Yes. Felt like this for 3 months after first coming out to my friend. It was a strange feeling, like you knew it did you good, but you don't feel any better anyway. I think the fact we didnt talk about it for 3 months "helped". Then i did a "second coming out" to her and now i feel so effin great.
I can relate. I too came out to some family in late November, but have not really progressed in terms of coming out since. A part of me does kind of regret it, even it was a huge moral boost at the time. It almost feels like I would need a constant stream of validation to cope.
I think it's perfectly normal to still not be comfortable about your orientation even after you've told someone. I told my mom around Christmas. While it felt very empowering to tell someone the truth for once, I'm still not comfortable enough to tell any other family, friends, or coworkers. In order to keep such an authentic part of yourself a secret from others (or even from yourself) for so long, you have to build up some pretty high mental walls. Once the walls have been built and fortified, it's hard to knock them down. Coming out to yourself and someone you know is an awesome first step at accepting who you really are. The process of learning how to be accepting of your true self rather than feeling shameful about who you are is just that - a process. It won't happen over night, but as long as you keep moving forward one inch at a time I believe you will certainly get there.
Even though I have just come out to my brother and friends and always accepted myself as gay, the thought of getting close to anyone still makes me feel uncomfortable. You shouldn't regret telling anyone as its now out there and they may be able to help you in what is a very long process.
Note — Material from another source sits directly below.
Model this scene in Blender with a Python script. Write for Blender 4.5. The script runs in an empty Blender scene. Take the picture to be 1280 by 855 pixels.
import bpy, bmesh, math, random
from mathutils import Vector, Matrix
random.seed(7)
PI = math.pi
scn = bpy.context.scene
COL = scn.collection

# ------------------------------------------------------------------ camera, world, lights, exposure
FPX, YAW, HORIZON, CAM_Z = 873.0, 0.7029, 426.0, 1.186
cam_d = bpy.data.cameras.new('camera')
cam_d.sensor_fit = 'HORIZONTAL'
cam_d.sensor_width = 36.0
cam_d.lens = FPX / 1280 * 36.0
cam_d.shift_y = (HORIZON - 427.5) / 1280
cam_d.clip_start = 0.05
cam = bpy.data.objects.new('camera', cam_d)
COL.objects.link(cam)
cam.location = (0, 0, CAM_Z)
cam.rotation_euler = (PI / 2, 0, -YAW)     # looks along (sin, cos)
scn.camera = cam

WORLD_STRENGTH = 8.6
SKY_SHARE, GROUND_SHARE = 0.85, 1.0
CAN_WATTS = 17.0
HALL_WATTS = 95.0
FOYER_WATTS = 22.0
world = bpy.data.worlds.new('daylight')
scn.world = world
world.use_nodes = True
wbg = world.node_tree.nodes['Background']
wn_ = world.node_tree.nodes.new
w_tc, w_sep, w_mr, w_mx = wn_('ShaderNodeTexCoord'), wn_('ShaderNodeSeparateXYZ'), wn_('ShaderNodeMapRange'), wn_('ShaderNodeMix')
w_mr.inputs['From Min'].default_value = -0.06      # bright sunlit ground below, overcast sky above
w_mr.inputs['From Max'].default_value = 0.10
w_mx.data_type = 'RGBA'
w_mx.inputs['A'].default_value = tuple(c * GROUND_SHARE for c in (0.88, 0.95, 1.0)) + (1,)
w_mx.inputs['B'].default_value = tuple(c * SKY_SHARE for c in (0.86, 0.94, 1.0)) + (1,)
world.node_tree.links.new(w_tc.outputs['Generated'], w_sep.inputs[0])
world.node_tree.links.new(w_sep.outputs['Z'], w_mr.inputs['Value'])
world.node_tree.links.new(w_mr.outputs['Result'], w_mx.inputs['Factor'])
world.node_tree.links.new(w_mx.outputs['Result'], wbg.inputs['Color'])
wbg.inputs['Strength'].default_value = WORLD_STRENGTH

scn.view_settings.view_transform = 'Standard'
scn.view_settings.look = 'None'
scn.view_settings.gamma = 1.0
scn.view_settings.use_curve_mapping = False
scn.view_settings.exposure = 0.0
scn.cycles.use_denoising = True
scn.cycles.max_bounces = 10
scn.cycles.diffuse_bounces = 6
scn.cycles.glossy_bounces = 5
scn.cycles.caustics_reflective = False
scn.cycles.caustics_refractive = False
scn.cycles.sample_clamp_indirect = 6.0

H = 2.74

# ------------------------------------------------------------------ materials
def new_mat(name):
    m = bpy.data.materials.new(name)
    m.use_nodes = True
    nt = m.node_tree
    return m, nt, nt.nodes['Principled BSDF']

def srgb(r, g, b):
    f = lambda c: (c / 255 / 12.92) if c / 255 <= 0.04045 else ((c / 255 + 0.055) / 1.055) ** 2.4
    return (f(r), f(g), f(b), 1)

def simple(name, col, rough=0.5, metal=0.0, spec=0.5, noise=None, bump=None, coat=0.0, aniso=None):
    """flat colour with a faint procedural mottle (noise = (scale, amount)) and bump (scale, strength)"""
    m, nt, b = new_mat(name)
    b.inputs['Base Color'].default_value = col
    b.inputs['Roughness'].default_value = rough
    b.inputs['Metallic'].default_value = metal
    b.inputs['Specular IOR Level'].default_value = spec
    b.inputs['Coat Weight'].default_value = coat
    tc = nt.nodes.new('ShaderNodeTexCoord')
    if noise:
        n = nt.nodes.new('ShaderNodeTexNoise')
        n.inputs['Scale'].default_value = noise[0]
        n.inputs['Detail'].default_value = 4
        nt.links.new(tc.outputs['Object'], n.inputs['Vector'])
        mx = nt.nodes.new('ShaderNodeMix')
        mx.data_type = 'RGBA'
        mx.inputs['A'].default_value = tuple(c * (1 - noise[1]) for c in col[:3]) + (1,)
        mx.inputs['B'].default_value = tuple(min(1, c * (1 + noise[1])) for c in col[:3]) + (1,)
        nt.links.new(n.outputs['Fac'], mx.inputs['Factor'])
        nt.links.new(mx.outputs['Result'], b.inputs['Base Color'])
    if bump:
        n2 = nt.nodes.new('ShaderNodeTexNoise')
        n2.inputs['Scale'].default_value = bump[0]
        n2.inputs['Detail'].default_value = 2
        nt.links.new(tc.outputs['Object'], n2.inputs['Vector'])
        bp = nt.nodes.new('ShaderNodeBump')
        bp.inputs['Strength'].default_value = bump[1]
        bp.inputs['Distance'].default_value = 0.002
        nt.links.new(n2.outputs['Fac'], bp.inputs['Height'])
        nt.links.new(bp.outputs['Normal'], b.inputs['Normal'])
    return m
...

Thank you for all your replies. I know I suffer from some internalized homophobia, so I will have to work on that, but it is a process. It's good to know that I'm not alone.
I feel the same. I came out to my family and a few friends in October and spent a week hating myself because of it, and I'm still terrified by the prospect of coming out to anyone else. I guess the best thing you can do is give it time, acclimatize yourself by exploring your sexuality and talking more about it to the people who know and hopefully you'll become more comfortable with yourself over time.